Dr Kim Il Zeng of the Central University of North Korea will this week publish her PHD on the philosophical and cultural significance of dead road space and the carbon offset advantages of leaving one side of a dual carriagway “fallow” for several years at a time.

The scheme qualifies for the list under the first three selection criteria. In order to make the list a site needs:

(i) to represent a masterpiece of human creative genius;

The never-ending roadworks concept has been deemed to be a work of counter-intuitive genius by a panel of conceptual artists including Damien Hirst, Damien Hirst’s neighbour, (who became a conceptual artist when Damien Hirst said he was) and Marcel Duchamp, who said he would still be an artist after he was dead, so he is.

(ii) to exhibit an important interchange of human values, over a span of time or within a cultural area of the world, on developments in architecture or technology, monumental arts, town-planning or landscape design;

Town-planning obviously. The interchange of human values over a span of time is demonstrated by the fact that until the concept of never-ending road works was developed people used to think roads were for cars to drive on in order for them to go from one place to another.

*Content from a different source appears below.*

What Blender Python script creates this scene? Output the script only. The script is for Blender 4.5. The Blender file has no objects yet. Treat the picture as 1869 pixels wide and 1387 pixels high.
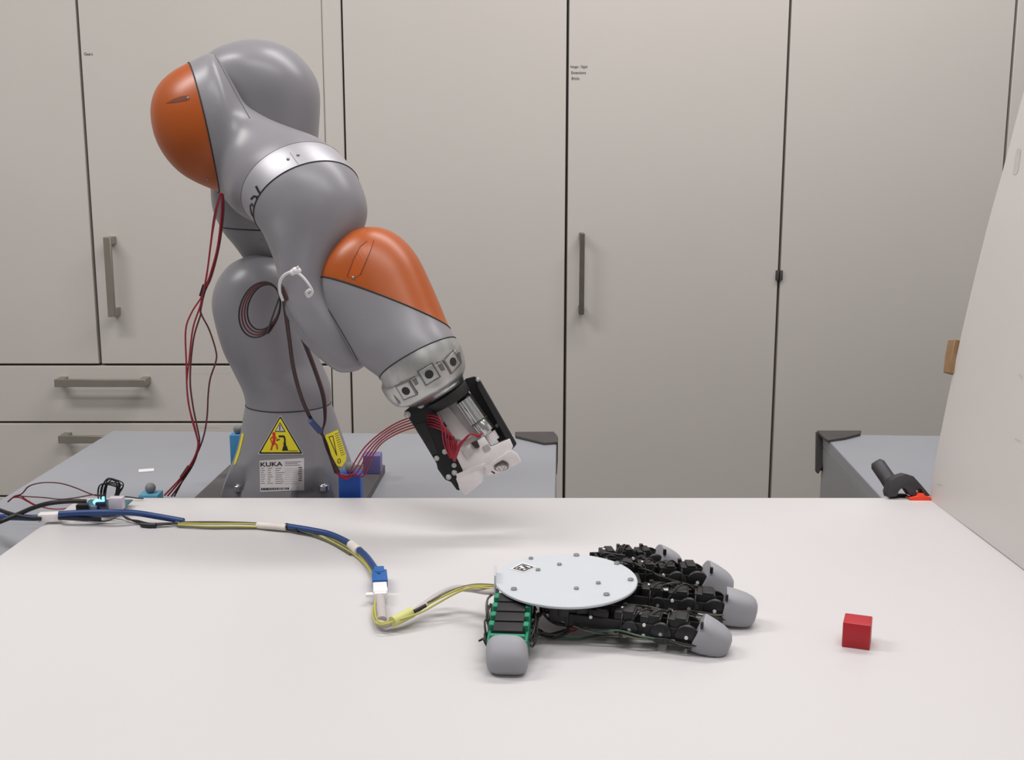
import bpy, bmesh, math, random
from mathutils import Vector as V, Matrix
from mathutils.bvhtree import BVHTree

random.seed(7)
sc = bpy.context.scene
COL = sc.collection

# ------------------------------------------------------------------ camera
W, H, F = 1869.0, 1387.0, 2150.0
PITCH = math.radians(10.87)
Z0 = 0.780                 # top of the white board
ZT = Z0 - 0.048            # top of the grey tables
CAM = V((0.0, 0.0, Z0 + 0.55))
cam_d = bpy.data.cameras.new('camera')
cam_d.sensor_width = 36.0
cam_d.lens = 36.0 * F / W
cam_d.clip_start = 0.05
cam = bpy.data.objects.new('camera', cam_d)
COL.objects.link(cam)
cam.location = CAM
cam.rotation_euler = (math.pi / 2 - PITCH, 0, 0)
sc.camera = cam

# ------------------------------------------------------------------ world, lights, exposure
sc.view_settings.view_transform = 'Standard'
sc.view_settings.look = 'None'
sc.view_settings.exposure = 0.0
sc.view_settings.gamma = 1.0
sc.view_settings.use_curve_mapping = False
world = bpy.data.worlds.new('room_air')
sc.world = world
world.use_nodes = True
bg = world.node_tree.nodes['Background']
bg.inputs['Color'].default_value = (1.0, 0.975, 0.97, 1)
bg.inputs['Strength'].default_value = 0.20

def area(name, loc, sx, sy, power, rot=(0, 0, 0), col=(1.0, 0.975, 0.955)):
    l = bpy.data.lights.new(name, 'AREA')
    l.shape = 'RECTANGLE'; l.size = sx; l.size_y = sy
    l.energy = power; l.color = col
    o = bpy.data.objects.new(name, l); COL.objects.link(o)
    o.location = loc; o.rotation_euler = rot
    return o
# rows of fluorescent ceiling panels
area('ceiling_lamp', (0.15, 0.75, 2.85), 1.9, 0.32, 23)
area('ceiling_lamp', (-1.7, 1.60, 2.85), 1.5, 0.32, 34)
area('ceiling_lamp', (0.75, 2.25, 2.85), 1.9, 0.32, 30)
area('ceiling_lamp', (0.3, -1.3, 2.85), 1.9, 0.5, 12)

# ------------------------------------------------------------------ pixel geometry
cp, sp = math.cos(PITCH), math.sin(PITCH)
FWD, UP, RT = V((0, cp, -sp)), V((0, sp, cp)), V((1, 0, 0))
def ray(u, v):
    return FWD + RT * ((u - W / 2) / F) - UP * ((v - H / 2) / F)
def PD(u, v, d):           # at camera depth d
    return CAM + ray(u, v) * d
def PY(u, v, y):           # on the upright plane at distance y
    r = ray(u, v); return CAM + r * (y / r.y)
def PZ(u, v, z):           # on the level plane at height z
    r = ray(u, v); return CAM + r * ((z - CAM.z) / r.z)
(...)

(iii) to bear a unique or at least exceptional testimony to a cultural tradition or to a civilization which is living or which has disappeared;

The unique stature of roadworks as an end in themselves is a cultural tradition which exists only in Swansea and which UNESCO has deemed in need of preservation.

Being on the list gives Swansea access to the UNESCO World Heritage Fund which provides about US$4 million annually to support activities requested by States Parties in need of international assistance. It includes compulsory and voluntary contributions from the States Parties, as well as from private donations.  This funding should enable Swansea City Council to continue road works well into the next century and beyond, making it a tourist Mecca.  The cash injection should also enable it to expand the roadworks outside the city centre, possibly as far as the M4.